Last Thursday, the Washington Post and CBS News reported that they had obtained 29 text messages from Ginni Thomas to White House chief of staff Mark Meadows in the days after the 2020 election: “The majority knows Biden and the Left is attempting the greatest Heist of our History,” she told him.

“This is a fight of good versus evil,” Meadows, one of the most powerful men on the planet, said a few weeks later. “Evil always looks like the victor until the King of Kings triumphs.”

Ginni, who went to the Jan. 6 “Stop the Steal” rally that preceded the Capitol insurrection, also sent Meadows QAnon classics — “Watermarked ballots in over 12 states have been part of a huge Trump & military white hat sting operation in 12 key battleground states” — and paranoid hallucinations: “Biden crime family & ballot fraud co-conspirators (elected officials, bureaucrats, social media censorship mongers, fake stream media reporters, etc) are being arrested & detained for ballot fraud right now & over coming days, & will be living in barges off GITMO to face military tribunals for sedition.”

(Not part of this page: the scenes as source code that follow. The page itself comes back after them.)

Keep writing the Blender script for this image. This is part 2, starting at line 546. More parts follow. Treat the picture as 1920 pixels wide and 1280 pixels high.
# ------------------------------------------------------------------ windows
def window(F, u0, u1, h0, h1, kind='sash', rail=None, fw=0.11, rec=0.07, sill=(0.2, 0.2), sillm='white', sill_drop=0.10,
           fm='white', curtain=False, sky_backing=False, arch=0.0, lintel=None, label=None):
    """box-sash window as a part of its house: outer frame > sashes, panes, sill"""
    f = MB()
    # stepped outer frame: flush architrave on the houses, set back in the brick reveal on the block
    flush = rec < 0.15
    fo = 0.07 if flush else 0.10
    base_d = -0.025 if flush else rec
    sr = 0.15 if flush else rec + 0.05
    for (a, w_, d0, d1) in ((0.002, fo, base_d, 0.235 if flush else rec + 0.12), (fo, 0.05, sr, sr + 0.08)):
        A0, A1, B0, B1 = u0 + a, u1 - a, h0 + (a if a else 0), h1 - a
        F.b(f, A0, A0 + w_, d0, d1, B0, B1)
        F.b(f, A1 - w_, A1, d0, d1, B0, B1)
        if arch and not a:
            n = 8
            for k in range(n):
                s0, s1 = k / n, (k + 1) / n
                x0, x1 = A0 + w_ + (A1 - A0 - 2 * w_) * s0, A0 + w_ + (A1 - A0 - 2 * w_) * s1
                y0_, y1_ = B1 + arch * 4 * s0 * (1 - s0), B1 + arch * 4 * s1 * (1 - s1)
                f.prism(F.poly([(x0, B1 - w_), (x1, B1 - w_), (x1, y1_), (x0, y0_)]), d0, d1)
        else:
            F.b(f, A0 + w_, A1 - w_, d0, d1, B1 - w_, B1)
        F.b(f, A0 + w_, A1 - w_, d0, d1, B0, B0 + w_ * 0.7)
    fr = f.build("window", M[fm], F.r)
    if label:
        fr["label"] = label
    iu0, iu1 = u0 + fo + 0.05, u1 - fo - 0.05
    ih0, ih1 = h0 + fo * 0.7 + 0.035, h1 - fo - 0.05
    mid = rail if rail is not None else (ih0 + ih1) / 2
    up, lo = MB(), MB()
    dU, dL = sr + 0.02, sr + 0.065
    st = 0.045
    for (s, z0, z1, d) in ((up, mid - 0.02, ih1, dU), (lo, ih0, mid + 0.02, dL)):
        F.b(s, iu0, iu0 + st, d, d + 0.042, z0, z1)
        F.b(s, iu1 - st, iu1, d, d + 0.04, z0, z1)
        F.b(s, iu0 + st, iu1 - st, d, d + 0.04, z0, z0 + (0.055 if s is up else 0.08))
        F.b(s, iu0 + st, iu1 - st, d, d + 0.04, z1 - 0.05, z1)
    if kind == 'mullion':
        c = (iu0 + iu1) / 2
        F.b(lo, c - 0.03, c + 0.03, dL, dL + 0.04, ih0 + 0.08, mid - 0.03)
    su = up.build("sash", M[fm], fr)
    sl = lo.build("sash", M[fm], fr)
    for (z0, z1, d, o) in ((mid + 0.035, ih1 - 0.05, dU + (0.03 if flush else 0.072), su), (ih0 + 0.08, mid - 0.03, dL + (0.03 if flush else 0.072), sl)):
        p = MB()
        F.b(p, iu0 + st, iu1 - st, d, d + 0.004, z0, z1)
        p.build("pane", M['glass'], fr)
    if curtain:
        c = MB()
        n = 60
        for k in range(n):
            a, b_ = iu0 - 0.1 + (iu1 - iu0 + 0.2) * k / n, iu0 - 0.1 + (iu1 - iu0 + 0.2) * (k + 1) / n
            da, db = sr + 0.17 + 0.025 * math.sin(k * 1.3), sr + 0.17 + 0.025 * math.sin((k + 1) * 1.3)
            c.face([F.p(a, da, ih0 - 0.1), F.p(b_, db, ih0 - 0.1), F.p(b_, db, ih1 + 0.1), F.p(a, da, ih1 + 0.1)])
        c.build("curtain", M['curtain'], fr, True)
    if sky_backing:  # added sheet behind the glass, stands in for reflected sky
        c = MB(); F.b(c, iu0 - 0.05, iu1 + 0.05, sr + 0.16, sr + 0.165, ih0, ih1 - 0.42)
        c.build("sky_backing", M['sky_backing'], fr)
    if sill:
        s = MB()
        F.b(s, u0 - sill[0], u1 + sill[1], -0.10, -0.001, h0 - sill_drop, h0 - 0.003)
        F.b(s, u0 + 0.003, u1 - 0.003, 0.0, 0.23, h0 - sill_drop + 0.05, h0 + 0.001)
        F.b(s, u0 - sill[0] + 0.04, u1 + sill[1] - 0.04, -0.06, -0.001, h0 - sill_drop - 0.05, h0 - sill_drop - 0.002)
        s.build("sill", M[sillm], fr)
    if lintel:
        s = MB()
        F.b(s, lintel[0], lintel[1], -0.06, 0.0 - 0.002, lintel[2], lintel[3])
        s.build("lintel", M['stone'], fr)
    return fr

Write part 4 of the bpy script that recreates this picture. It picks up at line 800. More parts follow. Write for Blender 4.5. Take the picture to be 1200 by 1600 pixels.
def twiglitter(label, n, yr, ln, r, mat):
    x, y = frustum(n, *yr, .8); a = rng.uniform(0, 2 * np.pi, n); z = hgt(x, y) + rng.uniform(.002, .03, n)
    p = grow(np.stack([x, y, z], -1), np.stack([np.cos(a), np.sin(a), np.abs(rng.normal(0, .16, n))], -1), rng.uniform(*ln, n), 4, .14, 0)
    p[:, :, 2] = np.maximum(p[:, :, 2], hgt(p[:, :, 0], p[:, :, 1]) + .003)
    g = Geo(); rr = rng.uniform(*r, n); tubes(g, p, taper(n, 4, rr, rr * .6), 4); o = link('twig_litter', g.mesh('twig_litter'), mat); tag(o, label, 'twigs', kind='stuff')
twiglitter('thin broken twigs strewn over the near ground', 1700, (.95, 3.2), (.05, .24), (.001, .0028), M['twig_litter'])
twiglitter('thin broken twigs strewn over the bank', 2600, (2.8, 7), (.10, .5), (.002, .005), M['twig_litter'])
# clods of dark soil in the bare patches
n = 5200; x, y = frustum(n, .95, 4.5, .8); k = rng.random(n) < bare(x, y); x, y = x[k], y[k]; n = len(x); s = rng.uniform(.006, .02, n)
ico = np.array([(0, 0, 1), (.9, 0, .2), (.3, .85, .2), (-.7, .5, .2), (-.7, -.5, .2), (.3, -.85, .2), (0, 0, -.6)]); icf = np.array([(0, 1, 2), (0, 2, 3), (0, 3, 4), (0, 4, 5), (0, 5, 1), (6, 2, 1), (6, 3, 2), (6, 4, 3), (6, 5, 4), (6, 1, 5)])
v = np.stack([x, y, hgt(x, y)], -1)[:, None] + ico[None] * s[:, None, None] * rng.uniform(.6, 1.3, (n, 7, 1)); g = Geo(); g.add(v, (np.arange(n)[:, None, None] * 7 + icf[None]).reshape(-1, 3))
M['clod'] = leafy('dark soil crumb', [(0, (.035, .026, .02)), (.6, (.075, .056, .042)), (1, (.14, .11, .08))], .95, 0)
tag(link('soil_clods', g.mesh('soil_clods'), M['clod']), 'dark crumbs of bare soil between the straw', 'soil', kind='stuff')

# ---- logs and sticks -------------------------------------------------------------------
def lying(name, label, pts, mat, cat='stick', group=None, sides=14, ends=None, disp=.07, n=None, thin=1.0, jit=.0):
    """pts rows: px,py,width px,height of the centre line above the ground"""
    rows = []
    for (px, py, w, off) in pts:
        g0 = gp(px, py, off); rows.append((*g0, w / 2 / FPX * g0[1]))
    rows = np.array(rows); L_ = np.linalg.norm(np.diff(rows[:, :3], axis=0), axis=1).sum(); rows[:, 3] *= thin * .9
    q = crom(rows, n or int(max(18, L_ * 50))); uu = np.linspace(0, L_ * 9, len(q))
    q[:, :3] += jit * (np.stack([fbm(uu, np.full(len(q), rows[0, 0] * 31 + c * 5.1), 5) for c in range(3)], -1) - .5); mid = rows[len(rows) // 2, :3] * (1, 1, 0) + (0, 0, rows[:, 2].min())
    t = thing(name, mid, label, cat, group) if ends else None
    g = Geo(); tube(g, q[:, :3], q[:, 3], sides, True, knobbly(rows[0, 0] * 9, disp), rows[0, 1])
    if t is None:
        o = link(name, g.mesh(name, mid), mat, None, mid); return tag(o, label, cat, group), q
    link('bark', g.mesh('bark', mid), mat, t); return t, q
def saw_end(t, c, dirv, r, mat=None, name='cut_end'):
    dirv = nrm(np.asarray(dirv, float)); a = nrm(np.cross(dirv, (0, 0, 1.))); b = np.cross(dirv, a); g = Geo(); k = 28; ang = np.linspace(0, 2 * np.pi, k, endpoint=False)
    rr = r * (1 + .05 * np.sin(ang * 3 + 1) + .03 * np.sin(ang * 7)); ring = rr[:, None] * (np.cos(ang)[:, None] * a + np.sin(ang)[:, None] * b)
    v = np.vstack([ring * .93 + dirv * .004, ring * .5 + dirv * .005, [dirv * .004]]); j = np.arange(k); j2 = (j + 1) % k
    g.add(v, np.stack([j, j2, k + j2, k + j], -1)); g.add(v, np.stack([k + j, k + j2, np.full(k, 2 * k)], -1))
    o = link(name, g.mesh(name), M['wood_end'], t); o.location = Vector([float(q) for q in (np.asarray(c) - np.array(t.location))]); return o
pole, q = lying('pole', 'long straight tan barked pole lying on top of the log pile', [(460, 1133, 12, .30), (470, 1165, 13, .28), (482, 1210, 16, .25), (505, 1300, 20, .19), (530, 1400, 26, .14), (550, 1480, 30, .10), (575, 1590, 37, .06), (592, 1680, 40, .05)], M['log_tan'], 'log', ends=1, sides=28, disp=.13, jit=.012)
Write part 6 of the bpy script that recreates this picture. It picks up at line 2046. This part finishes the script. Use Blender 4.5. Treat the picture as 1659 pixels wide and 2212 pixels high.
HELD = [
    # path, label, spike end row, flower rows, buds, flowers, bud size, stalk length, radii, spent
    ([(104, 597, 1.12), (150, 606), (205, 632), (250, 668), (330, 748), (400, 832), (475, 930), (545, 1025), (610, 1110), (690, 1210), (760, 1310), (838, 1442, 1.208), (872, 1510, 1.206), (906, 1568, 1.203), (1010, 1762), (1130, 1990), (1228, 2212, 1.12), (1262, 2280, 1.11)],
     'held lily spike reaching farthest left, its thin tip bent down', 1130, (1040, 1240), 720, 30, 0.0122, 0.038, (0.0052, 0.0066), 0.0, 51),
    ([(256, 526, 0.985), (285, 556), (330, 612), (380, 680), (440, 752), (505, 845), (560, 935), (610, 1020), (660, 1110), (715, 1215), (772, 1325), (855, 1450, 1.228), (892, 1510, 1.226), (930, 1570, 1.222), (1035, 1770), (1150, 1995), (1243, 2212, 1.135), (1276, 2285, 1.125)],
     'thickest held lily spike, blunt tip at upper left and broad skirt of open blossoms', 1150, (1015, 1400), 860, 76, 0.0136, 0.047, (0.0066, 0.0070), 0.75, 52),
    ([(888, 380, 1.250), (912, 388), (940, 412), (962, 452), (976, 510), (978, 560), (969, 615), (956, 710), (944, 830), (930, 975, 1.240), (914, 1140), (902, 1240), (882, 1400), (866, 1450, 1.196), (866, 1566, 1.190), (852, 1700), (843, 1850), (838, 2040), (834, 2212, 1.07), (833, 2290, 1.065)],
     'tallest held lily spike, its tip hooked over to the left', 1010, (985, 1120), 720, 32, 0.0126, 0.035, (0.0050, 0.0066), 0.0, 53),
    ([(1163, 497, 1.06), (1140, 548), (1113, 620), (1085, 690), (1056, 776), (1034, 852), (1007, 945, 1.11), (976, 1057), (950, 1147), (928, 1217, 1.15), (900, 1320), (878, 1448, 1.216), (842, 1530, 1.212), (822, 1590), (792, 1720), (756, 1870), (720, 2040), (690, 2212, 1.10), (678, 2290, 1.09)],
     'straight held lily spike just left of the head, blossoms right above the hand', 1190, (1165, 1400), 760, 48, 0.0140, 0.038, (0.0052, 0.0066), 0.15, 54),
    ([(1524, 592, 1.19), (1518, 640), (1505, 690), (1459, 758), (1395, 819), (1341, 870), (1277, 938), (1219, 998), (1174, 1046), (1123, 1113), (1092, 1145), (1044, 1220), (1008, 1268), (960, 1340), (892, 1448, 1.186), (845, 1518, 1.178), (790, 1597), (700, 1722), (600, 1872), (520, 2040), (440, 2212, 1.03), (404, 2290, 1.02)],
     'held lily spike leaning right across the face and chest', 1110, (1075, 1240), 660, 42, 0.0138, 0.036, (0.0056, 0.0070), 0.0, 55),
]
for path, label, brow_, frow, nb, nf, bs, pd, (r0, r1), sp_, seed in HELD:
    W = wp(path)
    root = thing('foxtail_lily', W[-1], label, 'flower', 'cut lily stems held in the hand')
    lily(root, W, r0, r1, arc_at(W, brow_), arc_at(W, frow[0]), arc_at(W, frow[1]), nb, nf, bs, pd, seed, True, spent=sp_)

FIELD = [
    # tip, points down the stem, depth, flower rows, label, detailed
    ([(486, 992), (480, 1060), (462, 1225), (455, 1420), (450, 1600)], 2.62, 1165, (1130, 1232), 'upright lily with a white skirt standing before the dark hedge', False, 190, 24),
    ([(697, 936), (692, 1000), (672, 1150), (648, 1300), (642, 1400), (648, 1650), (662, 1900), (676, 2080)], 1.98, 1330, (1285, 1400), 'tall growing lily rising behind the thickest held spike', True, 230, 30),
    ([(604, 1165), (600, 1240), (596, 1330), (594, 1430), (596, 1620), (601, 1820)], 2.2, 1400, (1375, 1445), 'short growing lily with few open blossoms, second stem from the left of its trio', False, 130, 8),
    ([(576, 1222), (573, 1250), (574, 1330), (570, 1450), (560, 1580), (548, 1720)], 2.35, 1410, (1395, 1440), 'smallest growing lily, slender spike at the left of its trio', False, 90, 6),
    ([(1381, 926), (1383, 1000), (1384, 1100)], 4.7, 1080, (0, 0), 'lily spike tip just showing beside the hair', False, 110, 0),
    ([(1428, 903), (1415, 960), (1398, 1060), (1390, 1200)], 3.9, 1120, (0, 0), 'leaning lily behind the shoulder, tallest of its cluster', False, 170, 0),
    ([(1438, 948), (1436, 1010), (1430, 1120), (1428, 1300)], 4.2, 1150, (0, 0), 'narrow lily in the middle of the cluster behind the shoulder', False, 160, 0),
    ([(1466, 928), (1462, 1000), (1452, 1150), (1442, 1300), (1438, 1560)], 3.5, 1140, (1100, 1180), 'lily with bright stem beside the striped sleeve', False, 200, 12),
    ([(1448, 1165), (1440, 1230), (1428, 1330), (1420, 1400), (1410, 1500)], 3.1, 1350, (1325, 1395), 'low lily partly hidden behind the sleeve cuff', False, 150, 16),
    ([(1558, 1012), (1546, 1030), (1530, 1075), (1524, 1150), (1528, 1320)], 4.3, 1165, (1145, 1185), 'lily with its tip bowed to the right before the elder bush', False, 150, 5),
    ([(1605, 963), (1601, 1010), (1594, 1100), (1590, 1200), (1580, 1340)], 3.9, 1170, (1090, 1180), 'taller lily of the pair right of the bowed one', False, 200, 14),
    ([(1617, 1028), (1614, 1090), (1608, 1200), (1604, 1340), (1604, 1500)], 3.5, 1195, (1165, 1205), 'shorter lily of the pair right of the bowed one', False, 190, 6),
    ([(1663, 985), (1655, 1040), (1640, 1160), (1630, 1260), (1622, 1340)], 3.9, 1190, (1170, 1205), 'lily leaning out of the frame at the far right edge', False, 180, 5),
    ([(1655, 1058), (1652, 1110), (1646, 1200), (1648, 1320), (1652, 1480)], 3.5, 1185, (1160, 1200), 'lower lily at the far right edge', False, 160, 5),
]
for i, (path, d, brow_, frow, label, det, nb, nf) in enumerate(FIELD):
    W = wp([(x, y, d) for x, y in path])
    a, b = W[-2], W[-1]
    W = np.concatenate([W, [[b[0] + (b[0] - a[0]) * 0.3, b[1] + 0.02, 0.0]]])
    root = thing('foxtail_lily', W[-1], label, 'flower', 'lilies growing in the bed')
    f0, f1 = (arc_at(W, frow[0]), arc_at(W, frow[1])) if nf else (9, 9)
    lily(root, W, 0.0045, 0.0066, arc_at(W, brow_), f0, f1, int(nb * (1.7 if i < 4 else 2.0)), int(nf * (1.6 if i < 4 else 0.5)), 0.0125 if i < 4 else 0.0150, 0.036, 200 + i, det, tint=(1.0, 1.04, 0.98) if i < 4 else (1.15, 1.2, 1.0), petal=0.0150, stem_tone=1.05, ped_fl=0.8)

Worth mentioning: While the wife of a right-wing Supreme Court justice was texting the White House chief of staff whatever she saw in Hell’s Chatroom, the White House was telegraphing plans to take its election-fraud fantasy to the Supreme Court. Also worth mentioning: Thomas was the only justice who objected to giving the Jan. 6 committee access to Donald Trump’s White House records, which might have contained communications from his wife to White House officials.

To recap, then: The wife of a Supreme Court justice, who apparently belongs in a rubber room, pleaded with the president’s top aide to illegally overturn an election, and that justice tried to stop those communications from becoming public. Top Republicans — including House Majority Leader Kevin McCarthy — say there’s no need for Justice Thomas to recuse himself even from Jan. 6 cases, let alone resign in ignominy.

Keep this in mind when you watch Ted Cruz and Josh Hawley and Lindsey Graham beat their chests because Ketanji Brown Jackson didn’t personally castrate an 18-year-old who watched kiddie porn, or berate her for having — in the words of Thom Tillis — “a level of empathy … that some could view as maybe beyond what some of us would be comfortable with,” or spit Fox News sound bites on abortion, critical race theory and transgender athletes.

None of this is serious. These aren’t serious people, and they don’t care if the public views the Court as illegitimate.

So what if Americans think the justices are a bunch of political hacks, so long as they’re their hacks?